_TO DO:_
Give the listing again in full, exactly as written.
* Start *
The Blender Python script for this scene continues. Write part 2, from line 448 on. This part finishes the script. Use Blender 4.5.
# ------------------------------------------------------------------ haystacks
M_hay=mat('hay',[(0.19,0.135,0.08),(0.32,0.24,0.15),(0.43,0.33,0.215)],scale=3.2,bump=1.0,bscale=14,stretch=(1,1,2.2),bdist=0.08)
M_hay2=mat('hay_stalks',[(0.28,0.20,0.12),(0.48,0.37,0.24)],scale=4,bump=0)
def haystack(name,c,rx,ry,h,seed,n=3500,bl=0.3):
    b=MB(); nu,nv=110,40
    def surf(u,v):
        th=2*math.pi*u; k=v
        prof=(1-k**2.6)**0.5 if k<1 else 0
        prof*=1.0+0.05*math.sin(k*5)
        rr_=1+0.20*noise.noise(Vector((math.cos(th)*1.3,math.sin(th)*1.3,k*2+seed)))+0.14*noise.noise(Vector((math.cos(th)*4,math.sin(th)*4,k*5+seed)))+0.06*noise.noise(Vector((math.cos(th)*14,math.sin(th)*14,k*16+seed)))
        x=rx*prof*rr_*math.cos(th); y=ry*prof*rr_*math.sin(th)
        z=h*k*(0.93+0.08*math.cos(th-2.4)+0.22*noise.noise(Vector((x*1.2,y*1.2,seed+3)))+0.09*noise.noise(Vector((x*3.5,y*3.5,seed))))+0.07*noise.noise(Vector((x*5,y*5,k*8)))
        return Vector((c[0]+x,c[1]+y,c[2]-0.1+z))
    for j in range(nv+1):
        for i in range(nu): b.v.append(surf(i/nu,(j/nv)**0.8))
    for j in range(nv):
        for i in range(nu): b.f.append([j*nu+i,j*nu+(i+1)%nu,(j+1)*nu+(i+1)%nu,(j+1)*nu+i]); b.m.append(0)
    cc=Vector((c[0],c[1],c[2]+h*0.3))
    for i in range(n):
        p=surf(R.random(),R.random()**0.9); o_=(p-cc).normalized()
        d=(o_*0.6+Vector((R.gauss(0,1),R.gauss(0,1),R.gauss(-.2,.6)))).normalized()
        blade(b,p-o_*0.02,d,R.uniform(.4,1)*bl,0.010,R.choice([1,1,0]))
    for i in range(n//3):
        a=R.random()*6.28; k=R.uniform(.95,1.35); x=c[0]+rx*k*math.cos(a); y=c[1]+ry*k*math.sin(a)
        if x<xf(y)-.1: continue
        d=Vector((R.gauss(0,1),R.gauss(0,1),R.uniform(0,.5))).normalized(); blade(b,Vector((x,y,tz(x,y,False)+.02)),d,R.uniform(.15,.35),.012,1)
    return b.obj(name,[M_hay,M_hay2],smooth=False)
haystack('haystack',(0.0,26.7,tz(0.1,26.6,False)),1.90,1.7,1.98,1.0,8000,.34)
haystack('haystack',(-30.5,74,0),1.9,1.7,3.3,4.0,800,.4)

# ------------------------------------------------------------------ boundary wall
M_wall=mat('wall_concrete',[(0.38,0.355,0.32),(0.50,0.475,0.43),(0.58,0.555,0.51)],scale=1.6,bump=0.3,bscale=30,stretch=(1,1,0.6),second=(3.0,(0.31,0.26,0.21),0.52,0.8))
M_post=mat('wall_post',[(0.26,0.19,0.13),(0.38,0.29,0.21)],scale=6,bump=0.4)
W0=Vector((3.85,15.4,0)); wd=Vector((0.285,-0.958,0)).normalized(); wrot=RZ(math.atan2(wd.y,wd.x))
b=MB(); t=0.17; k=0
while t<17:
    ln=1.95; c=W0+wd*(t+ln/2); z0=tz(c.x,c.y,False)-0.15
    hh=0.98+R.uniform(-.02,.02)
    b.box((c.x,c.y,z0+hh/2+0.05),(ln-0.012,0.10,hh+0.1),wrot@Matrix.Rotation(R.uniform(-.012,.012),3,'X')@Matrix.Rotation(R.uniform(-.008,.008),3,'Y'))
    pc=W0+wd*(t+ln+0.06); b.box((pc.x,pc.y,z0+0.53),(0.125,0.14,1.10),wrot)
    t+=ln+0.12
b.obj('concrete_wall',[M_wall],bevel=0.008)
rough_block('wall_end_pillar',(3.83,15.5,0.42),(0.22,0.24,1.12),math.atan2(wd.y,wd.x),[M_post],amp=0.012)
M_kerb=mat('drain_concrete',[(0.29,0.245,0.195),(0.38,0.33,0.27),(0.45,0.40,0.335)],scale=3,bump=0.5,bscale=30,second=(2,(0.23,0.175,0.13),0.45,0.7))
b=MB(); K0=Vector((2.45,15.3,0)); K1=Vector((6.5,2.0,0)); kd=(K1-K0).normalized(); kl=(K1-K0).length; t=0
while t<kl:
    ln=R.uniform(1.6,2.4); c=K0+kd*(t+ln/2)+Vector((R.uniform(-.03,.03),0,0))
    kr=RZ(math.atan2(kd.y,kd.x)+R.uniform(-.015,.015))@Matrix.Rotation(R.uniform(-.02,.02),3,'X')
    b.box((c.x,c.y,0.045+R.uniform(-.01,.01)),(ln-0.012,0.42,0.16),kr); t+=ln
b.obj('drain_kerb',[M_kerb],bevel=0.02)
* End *
_TASK OUTPUT:_
The Blender Python script for this scene continues. Write part 2, from line 448 on. This part finishes the script. Use Blender 4.5.
# ------------------------------------------------------------------ haystacks
M_hay=mat('hay',[(0.19,0.135,0.08),(0.32,0.24,0.15),(0.43,0.33,0.215)],scale=3.2,bump=1.0,bscale=14,stretch=(1,1,2.2),bdist=0.08)
M_hay2=mat('hay_stalks',[(0.28,0.20,0.12),(0.48,0.37,0.24)],scale=4,bump=0)
def haystack(name,c,rx,ry,h,seed,n=3500,bl=0.3):
    b=MB(); nu,nv=110,40
    def surf(u,v):
        th=2*math.pi*u; k=v
        prof=(1-k**2.6)**0.5 if k<1 else 0
        prof*=1.0+0.05*math.sin(k*5)
        rr_=1+0.20*noise.noise(Vector((math.cos(th)*1.3,math.sin(th)*1.3,k*2+seed)))+0.14*noise.noise(Vector((math.cos(th)*4,math.sin(th)*4,k*5+seed)))+0.06*noise.noise(Vector((math.cos(th)*14,math.sin(th)*14,k*16+seed)))
        x=rx*prof*rr_*math.cos(th); y=ry*prof*rr_*math.sin(th)
        z=h*k*(0.93+0.08*math.cos(th-2.4)+0.22*noise.noise(Vector((x*1.2,y*1.2,seed+3)))+0.09*noise.noise(Vector((x*3.5,y*3.5,seed))))+0.07*noise.noise(Vector((x*5,y*5,k*8)))
        return Vector((c[0]+x,c[1]+y,c[2]-0.1+z))
    for j in range(nv+1):
        for i in range(nu): b.v.append(surf(i/nu,(j/nv)**0.8))
    for j in range(nv):
        for i in range(nu): b.f.append([j*nu+i,j*nu+(i+1)%nu,(j+1)*nu+(i+1)%nu,(j+1)*nu+i]); b.m.append(0)
    cc=Vector((c[0],c[1],c[2]+h*0.3))
    for i in range(n):
        p=surf(R.random(),R.random()**0.9); o_=(p-cc).normalized()
        d=(o_*0.6+Vector((R.gauss(0,1),R.gauss(0,1),R.gauss(-.2,.6)))).normalized()
        blade(b,p-o_*0.02,d,R.uniform(.4,1)*bl,0.010,R.choice([1,1,0]))
    for i in range(n//3):
        a=R.random()*6.28; k=R.uniform(.95,1.35); x=c[0]+rx*k*math.cos(a); y=c[1]+ry*k*math.sin(a)
        if x<xf(y)-.1: continue
        d=Vector((R.gauss(0,1),R.gauss(0,1),R.uniform(0,.5))).normalized(); blade(b,Vector((x,y,tz(x,y,False)+.02)),d,R.uniform(.15,.35),.012,1)
    return b.obj(name,[M_hay,M_hay2],smooth=False)
haystack('haystack',(0.0,26.7,tz(0.1,26.6,False)),1.90,1.7,1.98,1.0,8000,.34)
haystack('haystack',(-30.5,74,0),1.9,1.7,3.3,4.0,800,.4)

# ------------------------------------------------------------------ boundary wall
M_wall=mat('wall_concrete',[(0.38,0.355,0.32),(0.50,0.475,0.43),(0.58,0.555,0.51)],scale=1.6,bump=0.3,bscale=30,stretch=(1,1,0.6),second=(3.0,(0.31,0.26,0.21),0.52,0.8))
M_post=mat('wall_post',[(0.26,0.19,0.13),(0.38,0.29,0.21)],scale=6,bump=0.4)
W0=Vector((3.85,15.4,0)); wd=Vector((0.285,-0.958,0)).normalized(); wrot=RZ(math.atan2(wd.y,wd.x))
b=MB(); t=0.17; k=0
while t<17:
    ln=1.95; c=W0+wd*(t+ln/2); z0=tz(c.x,c.y,False)-0.15
    hh=0.98+R.uniform(-.02,.02)
    b.box((c.x,c.y,z0+hh/2+0.05),(ln-0.012,0.10,hh+0.1),wrot@Matrix.Rotation(R.uniform(-.012,.012),3,'X')@Matrix.Rotation(R.uniform(-.008,.008),3,'Y'))
    pc=W0+wd*(t+ln+0.06); b.box((pc.x,pc.y,z0+0.53),(0.125,0.14,1.10),wrot)
    t+=ln+0.12
b.obj('concrete_wall',[M_wall],bevel=0.008)
rough_block('wall_end_pillar',(3.83,15.5,0.42),(0.22,0.24,1.12),math.atan2(wd.y,wd.x),[M_post],amp=0.012)
M_kerb=mat('drain_concrete',[(0.29,0.245,0.195),(0.38,0.33,0.27),(0.45,0.40,0.335)],scale=3,bump=0.5,bscale=30,second=(2,(0.23,0.175,0.13),0.45,0.7))
b=MB(); K0=Vector((2.45,15.3,0)); K1=Vector((6.5,2.0,0)); kd=(K1-K0).normalized(); kl=(K1-K0).length; t=0
while t<kl:
    ln=R.uniform(1.6,2.4); c=K0+kd*(t+ln/2)+Vector((R.uniform(-.03,.03),0,0))
    kr=RZ(math.atan2(kd.y,kd.x)+R.uniform(-.015,.015))@Matrix.Rotation(R.uniform(-.02,.02),3,'X')
    b.box((c.x,c.y,0.045+R.uniform(-.01,.01)),(ln-0.012,0.42,0.16),kr); t+=ln
b.obj('drain_kerb',[M_kerb],bevel=0.02)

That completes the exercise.